The women of the town are very clean and tidy in their dress, and take especial care of their hair: we saw numbers of them almost standing on their heads in the shallow edge of the lake in their efforts to give their hair a good washing, after which they dried and combed and oiled it and braided it into long tails. It took much coaxing to induce the group of mayores and alguacils on the next page to stand to the camera; however, they at last consented. But when we tried to take a separate portrait of the young man who is standing lowest on the step, really a good-looking and graceful fellow, he blushed and wriggled and hid his face like a shy school-girl, so, after spoiling a plate or two, the attempt had to be abandoned.
AN INDIAN LOOM.
All the garments worn both by men and women are of native manufacture, and some, if not all, of them are woven in the town. The looms on which the handkerchiefs and shawls are made are primitive in their simplicity, and are just the same as those pictured in the aboriginal Mexican manuscripts. My husband managed, after much discussion and bargaining, to buy one with the still unfinished fabric on it, which is now in the Museum of Archæology at Cambridge. A sketch of it is given on this page as well as a copy of the drawing from the ancient Mexican Codex. One end of the loom is usually tied to the post of the house, and the other end steadied by a band round the woman’s body. Custom demands that the hollow reed or stick to which the warp is attached should contain several round seeds or beads, which rattle up and down as it is moved for the shuttle to pass.

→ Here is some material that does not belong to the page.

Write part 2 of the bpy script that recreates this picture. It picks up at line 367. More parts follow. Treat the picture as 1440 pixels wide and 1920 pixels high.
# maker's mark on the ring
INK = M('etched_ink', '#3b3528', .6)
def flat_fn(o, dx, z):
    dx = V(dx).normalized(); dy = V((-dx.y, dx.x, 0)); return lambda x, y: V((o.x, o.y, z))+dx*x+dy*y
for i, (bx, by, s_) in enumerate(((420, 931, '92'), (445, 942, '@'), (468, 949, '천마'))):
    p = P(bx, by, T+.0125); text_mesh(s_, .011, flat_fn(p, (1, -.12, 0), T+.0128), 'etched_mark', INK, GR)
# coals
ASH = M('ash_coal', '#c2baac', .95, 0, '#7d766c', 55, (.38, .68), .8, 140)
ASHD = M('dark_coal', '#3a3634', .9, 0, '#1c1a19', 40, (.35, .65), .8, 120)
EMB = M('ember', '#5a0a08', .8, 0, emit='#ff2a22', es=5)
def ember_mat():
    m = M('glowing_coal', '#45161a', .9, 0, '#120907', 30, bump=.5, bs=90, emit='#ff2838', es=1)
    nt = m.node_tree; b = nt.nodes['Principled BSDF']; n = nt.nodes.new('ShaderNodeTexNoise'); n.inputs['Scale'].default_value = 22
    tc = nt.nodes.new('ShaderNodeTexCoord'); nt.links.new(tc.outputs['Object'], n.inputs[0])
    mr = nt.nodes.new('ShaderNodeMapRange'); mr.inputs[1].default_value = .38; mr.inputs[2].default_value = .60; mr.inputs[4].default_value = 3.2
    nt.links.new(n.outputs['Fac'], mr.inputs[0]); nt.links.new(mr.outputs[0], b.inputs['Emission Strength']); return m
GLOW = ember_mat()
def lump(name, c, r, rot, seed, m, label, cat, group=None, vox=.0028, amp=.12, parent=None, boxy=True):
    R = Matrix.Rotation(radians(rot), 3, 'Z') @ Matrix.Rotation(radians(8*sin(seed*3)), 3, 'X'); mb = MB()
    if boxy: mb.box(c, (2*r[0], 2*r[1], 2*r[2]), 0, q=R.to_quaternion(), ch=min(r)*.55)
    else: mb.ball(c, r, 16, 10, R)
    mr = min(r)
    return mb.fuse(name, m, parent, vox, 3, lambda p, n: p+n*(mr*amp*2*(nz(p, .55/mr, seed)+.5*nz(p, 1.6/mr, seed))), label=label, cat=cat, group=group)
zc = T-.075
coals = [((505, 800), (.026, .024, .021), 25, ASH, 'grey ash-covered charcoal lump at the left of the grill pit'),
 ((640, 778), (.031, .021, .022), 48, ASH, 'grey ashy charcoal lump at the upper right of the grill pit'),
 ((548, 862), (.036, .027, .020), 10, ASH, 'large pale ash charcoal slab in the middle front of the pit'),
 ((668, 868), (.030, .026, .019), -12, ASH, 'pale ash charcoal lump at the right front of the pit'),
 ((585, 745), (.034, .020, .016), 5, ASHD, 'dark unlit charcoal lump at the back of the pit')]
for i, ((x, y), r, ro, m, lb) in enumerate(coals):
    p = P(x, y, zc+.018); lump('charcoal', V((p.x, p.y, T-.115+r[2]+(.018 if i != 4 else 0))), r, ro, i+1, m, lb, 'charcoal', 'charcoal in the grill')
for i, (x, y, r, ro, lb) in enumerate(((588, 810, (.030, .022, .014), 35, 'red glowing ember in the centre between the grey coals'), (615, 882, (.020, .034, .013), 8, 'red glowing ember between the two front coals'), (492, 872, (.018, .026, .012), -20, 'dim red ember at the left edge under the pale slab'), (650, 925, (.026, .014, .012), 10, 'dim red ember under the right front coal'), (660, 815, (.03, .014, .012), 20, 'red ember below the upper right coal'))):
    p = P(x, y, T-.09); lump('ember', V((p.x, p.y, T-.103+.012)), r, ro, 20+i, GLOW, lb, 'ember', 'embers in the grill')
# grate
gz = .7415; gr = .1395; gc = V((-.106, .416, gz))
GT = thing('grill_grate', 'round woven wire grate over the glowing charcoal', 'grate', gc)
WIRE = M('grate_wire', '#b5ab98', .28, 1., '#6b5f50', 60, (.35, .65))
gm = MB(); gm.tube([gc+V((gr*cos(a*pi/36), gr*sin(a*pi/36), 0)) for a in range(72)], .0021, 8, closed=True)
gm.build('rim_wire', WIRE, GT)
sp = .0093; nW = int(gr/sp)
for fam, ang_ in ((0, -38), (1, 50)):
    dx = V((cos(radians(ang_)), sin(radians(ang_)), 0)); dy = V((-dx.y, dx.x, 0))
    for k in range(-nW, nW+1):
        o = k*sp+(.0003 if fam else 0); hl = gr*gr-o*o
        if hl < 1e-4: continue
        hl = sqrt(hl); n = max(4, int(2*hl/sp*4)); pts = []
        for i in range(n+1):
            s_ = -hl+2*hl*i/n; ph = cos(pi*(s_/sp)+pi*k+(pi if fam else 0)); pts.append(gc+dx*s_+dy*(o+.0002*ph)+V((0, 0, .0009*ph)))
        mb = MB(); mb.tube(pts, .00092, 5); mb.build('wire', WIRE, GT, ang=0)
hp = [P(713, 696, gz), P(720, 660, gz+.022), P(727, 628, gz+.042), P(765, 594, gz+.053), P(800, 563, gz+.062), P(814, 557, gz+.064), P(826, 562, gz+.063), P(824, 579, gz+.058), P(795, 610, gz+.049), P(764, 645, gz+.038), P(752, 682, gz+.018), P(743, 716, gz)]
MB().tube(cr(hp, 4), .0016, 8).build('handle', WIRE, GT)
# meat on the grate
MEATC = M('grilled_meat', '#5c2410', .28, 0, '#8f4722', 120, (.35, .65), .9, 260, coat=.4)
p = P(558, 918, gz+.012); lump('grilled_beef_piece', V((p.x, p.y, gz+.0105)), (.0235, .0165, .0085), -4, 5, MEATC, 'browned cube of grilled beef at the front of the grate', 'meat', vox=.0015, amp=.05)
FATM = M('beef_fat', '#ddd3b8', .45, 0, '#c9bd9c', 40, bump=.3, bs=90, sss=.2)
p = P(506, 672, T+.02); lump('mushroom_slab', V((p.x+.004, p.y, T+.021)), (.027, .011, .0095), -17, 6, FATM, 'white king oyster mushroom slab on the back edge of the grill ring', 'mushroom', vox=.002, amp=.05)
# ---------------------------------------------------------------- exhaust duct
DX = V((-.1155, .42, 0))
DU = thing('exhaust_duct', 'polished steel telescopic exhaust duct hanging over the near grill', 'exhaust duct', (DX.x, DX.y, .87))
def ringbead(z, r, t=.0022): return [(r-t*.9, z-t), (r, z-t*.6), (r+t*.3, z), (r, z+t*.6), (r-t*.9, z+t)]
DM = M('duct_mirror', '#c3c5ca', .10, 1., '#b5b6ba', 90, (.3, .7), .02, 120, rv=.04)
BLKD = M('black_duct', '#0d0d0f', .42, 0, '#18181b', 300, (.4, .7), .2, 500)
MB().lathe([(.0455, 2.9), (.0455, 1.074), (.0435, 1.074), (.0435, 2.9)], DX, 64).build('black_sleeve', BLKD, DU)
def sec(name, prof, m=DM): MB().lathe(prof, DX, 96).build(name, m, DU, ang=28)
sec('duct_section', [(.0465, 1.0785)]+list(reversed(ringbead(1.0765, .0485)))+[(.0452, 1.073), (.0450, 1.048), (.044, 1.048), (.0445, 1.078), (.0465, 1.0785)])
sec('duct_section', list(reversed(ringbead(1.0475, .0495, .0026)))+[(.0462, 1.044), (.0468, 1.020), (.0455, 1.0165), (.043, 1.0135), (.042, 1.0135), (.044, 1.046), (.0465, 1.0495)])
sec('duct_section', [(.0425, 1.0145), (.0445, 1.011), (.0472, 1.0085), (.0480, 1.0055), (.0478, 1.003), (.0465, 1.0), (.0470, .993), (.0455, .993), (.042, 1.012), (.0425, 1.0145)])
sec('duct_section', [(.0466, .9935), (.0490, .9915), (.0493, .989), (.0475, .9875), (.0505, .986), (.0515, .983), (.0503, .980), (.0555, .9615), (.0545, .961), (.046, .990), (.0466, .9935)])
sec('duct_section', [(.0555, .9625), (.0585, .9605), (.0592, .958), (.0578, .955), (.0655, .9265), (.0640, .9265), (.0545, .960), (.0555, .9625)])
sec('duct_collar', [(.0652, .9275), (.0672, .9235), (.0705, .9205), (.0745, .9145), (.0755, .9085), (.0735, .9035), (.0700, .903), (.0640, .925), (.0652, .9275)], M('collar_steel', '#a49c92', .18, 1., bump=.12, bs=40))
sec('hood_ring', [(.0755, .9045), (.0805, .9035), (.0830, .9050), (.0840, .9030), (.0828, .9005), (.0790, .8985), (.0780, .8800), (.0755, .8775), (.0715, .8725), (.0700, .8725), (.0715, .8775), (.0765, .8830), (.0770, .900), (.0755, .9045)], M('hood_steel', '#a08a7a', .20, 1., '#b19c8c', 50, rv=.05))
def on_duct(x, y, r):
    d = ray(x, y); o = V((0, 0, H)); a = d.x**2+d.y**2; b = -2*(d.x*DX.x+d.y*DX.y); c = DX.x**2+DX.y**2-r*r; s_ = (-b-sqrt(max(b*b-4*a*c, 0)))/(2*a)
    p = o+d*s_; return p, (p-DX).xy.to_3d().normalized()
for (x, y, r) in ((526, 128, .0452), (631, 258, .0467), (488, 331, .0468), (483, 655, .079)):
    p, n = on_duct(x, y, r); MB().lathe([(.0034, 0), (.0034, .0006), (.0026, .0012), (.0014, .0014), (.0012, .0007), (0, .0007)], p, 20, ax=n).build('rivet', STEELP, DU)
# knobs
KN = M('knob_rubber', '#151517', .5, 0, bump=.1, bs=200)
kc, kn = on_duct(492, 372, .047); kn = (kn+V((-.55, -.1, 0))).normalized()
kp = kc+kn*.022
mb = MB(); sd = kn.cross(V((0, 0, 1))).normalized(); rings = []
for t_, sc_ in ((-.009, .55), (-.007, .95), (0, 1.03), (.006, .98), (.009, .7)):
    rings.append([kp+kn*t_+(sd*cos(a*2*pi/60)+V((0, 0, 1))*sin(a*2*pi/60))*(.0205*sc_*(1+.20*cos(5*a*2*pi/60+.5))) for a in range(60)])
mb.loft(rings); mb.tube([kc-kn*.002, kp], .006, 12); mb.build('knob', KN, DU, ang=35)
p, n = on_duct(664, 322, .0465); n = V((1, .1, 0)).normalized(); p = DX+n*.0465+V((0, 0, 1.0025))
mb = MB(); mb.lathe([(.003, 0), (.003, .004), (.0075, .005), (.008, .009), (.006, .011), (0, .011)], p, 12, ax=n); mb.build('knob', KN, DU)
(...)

Whatever the origin of the custom may be, one result of it is that you can always tell by the noise when the women are busy at work.
A WOMAN WEAVING. (From the Codex Mendoza.)
About noon we left the village and followed the rough path along the border of the lake, sometimes scrambling over the steep headlands, at others passing along the margin of the little sheltered bays, where numberless coots and some few duck swam out at our approach from amongst the scanty reeds and sought refuge in deep water. We passed on our way the little village of Santa Catarina; but, to judge from the canoes we saw drawn up on beach, water must be an accident in the life of these Indians and not a natural element as it is with the red men of the North.